Of course, I am not at liberty to reveal the Rabid Puppy 2 strategy, in part because we are still in the first two stages of the OODA loop, observing and orienting. (Sorry, Tom, I couldn’t resist.) But in the interest of further demoralizing the already-retreating enemy, I’m not reluctant to reveal one of the new weapons in our arsenal.

That’s right. The Evil Legion of Evil is training a corps of Amphibious Assault Otters. Armed with acid-filled squirt guns and supported by a crack squad of Attack Manatees, they will emerge from the rivers and literally melt the faces of the SJWs attempting to burn bridges as they continue to retreat. Good day, sir! I said good day!

In other news, the International Lord of Hate has pronounced his verdict on the 2015 awards. He does not sound especially pleased with SF fandom. Consequences may never be the same.

Before Sad Puppies came along, Toni had never received a Hugo nomination. Zero. The above-mentioned Patrick Nielsen Hayden has 8 15. Toni’s problem was that she just didn’t care and she didn’t play the WorldCon politics. Her only concern was making the fans happy. She publishes any author who can do that, regardless of their politics. She’s always felt that the real awards were in the royalty checks. Watching her get ignored was one of the things that spurred me into starting Sad Puppies. If anybody deserved the Hugo, it was her.

This year Toni got a whopping 1,216 first place votes for Best Editor. That isn’t just a record. That is FOUR TIMES higher than the previous record. Shelia Gilbert came in next with an amazing 754. I believe that Toni is such a class act that beforehand she even said she thought Shelia Gilbert deserved to win. Fans love Toni.

Logically you would think that she would be award worthy, since the only Baen books to be nominated for a Hugo prior to Sad Puppies were edited by her (Bujold) and none of those were No Awarded. Last year she had the most first place votes, and came in second only after the weird Australian Rules voting kicked in (don’t worry everybody, they just voted to make the system even more complicated), so she was apparently award worthy last year.

Toni Weisskopf has been part of organized Fandom (capital F) since she was a little kid, so all that bloviating about how Fandom is precious, and sacred, and your special home since the ‘70s which you need to keep as a safe space free of barbarians, blah, blah, blah, yeah, that applies to Toni just as much as it does to you CHORFs.  You know how you guys paid back her lifetime of involvement in Fandom?

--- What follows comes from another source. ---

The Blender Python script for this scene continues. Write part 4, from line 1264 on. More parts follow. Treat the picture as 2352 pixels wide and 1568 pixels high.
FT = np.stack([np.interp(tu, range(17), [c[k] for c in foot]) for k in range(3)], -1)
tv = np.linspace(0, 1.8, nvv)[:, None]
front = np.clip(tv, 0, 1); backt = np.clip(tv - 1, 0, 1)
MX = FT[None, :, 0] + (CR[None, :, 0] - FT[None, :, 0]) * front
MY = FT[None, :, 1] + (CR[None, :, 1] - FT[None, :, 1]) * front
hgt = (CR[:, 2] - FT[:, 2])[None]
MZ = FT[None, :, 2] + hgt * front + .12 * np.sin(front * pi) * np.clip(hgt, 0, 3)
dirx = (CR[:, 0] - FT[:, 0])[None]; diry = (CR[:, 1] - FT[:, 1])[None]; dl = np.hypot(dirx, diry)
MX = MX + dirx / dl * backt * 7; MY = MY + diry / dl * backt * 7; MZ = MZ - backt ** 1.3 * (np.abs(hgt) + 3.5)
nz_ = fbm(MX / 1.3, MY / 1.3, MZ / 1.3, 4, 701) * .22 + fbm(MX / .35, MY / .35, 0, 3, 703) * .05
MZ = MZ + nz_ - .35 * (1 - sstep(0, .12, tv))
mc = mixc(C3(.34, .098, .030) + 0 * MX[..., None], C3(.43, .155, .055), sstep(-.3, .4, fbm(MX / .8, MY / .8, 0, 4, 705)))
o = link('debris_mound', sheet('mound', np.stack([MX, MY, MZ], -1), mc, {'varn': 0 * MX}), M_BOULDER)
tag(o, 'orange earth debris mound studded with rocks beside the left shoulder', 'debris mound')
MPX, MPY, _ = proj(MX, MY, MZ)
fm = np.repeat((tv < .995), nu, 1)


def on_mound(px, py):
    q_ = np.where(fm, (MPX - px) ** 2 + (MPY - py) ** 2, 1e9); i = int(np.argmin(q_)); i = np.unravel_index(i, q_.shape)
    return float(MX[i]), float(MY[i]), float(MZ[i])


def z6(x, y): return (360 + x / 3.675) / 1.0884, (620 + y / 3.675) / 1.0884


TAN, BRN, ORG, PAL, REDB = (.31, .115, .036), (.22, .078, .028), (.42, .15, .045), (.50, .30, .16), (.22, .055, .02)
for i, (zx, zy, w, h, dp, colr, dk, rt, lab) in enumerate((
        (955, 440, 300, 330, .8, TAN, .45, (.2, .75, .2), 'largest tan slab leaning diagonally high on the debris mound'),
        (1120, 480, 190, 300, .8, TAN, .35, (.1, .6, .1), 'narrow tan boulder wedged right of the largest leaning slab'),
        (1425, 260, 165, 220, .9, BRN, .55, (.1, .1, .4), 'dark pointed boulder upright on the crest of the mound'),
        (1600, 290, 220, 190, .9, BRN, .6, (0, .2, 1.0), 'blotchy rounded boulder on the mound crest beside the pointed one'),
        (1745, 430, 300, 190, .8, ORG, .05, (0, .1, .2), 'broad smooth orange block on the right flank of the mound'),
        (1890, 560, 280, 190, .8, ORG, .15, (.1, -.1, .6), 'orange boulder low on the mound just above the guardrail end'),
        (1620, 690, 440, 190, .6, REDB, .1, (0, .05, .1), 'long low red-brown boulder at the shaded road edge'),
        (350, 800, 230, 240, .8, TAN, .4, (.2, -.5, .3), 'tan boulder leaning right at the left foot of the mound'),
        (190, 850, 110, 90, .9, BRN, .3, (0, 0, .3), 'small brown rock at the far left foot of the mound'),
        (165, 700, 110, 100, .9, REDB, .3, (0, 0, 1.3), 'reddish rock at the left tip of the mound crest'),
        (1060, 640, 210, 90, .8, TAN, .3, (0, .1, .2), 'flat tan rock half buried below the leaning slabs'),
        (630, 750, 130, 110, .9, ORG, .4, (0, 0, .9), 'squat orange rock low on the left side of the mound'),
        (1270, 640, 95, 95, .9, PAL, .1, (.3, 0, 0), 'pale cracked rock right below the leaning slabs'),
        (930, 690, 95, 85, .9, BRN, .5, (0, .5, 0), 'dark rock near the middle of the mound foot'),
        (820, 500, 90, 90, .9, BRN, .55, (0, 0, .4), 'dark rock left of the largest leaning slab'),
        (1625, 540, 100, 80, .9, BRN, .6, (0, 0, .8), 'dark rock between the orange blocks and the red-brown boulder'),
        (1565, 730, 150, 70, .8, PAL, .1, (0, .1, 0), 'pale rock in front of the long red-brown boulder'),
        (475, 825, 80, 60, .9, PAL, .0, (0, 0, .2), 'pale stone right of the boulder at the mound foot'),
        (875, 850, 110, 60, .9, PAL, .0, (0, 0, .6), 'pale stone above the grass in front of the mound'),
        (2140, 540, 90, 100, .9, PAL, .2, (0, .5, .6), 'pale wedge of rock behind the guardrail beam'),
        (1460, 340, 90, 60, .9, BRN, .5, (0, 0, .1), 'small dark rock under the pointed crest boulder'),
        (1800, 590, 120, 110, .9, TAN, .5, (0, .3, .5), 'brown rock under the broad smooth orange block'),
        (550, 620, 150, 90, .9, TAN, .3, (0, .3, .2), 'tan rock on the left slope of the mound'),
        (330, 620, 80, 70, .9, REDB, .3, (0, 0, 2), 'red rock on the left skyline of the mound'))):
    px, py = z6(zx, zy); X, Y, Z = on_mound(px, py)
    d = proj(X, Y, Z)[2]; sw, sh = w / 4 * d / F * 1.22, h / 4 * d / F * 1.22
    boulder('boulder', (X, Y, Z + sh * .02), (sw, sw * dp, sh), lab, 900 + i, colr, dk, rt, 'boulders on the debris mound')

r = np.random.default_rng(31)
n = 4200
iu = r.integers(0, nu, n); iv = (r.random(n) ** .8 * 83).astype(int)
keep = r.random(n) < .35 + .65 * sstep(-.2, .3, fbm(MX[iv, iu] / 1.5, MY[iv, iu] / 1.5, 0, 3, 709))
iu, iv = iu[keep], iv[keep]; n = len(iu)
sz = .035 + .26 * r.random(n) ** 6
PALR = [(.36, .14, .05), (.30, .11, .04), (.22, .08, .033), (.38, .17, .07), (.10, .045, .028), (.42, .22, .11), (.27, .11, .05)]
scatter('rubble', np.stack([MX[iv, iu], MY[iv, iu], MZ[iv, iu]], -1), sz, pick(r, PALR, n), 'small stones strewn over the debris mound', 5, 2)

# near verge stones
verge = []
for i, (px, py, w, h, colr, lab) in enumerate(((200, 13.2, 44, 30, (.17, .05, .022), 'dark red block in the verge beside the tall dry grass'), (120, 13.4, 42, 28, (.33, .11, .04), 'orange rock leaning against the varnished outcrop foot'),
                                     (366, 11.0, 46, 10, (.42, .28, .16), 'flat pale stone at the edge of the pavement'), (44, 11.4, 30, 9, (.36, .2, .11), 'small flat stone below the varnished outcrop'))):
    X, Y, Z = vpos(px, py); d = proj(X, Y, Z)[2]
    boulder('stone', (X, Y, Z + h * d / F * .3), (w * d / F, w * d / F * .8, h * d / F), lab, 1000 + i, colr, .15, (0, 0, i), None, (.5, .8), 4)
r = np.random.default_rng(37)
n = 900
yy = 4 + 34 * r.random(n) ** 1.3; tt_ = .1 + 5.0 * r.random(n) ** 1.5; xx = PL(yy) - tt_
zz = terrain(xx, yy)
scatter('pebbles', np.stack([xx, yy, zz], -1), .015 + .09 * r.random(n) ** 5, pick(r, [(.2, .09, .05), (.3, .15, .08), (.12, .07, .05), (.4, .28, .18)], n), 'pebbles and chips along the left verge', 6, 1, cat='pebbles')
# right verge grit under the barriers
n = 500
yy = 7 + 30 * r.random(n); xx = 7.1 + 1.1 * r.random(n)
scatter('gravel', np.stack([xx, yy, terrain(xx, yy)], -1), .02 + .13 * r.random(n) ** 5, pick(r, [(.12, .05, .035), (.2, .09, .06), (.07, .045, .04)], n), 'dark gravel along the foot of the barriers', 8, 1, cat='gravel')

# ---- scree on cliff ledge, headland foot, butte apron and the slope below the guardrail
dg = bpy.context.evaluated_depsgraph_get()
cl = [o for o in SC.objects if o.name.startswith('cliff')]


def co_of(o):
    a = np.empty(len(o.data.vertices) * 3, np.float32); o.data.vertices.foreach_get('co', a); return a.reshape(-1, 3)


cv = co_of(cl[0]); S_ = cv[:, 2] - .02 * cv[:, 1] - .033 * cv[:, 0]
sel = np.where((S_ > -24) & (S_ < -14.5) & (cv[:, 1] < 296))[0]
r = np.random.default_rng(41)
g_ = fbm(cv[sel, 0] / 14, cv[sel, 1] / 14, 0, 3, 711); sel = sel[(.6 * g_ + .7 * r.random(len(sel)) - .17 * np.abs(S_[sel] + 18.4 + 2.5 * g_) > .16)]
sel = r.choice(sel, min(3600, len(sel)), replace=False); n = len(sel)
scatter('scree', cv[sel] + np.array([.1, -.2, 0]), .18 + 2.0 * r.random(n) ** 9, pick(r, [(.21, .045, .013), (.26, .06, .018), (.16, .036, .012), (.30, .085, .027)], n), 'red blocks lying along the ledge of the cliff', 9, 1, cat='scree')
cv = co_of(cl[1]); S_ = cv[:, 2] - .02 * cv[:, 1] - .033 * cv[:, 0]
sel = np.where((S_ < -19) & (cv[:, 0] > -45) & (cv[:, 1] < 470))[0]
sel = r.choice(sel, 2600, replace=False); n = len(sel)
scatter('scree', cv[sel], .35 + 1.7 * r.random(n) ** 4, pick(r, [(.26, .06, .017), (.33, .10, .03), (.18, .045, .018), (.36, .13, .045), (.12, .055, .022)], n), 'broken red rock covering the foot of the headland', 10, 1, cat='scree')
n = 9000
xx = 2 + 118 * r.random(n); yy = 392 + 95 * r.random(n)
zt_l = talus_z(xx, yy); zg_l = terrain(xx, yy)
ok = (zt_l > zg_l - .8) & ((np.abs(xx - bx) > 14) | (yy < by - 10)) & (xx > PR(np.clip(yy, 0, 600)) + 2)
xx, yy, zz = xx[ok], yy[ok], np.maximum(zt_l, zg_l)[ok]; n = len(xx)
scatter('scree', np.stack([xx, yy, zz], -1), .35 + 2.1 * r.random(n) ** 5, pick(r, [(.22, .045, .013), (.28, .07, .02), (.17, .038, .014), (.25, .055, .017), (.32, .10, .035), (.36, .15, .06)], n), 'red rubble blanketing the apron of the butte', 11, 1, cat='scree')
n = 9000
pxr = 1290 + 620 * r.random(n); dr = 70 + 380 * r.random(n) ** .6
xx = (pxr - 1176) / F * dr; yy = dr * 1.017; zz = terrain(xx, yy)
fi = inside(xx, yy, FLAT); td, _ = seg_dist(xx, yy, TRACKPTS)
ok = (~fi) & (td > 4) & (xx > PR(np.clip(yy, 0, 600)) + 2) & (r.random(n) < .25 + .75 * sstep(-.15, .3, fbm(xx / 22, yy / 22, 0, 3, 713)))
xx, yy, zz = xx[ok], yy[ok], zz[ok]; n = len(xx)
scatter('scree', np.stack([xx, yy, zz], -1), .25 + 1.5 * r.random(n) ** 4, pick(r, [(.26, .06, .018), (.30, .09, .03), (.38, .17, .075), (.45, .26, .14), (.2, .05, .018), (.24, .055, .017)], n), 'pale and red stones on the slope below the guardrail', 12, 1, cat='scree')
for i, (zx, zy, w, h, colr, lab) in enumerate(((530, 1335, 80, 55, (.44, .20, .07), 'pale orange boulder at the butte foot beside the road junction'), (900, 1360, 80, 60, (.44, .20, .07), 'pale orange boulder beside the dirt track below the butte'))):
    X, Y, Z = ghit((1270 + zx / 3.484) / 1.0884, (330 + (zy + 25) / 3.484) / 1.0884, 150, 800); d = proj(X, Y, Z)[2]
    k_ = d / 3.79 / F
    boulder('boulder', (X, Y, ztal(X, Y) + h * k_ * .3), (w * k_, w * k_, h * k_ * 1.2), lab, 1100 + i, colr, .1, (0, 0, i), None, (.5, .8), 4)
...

By giving 2,496 votes to No Award….

The real winner this year was Vox Day and the Rabid Puppies. Yep. You
CHORFing idiots don’t seem to realize that Brad, Sarah, and I were the
reasonable ones who spent most of the summer talking Vox out of having
his people No Award the whole thing to burn it down, but then you did it
for him. He got the best of both worlds. Oh, but now you’re going to
say that Three Body Problem won, and that’s a victory for diversity! You
poor deluded fools… That was Vox’s pick for best novel. That’s the one
most of the Rabid Puppies voted for too.

Here’s something for you crowing imbeciles to think through, the only
reason Vox didn’t have Three Body Problem on his nomination slate was
that he read it a month too late. If he’d read it sooner, it would have
been an RP nomination… AND THEN YOU WOULD HAVE NO AWARDED IT.

There is no question that the Rabid Puppies and I won this year. In addition to hand-picking Best Novel and burning five awards (we should have had seven, dammit), I received more votes for Best Editor than Patrick Nielsen Hayden ever has. Also, and perhaps more importantly, I’m not going to be fired for attacking a female Tor Books author in public at a professional venue.

Screaming about “blood libels” at a woman of Jewish descent, Patrick? Really?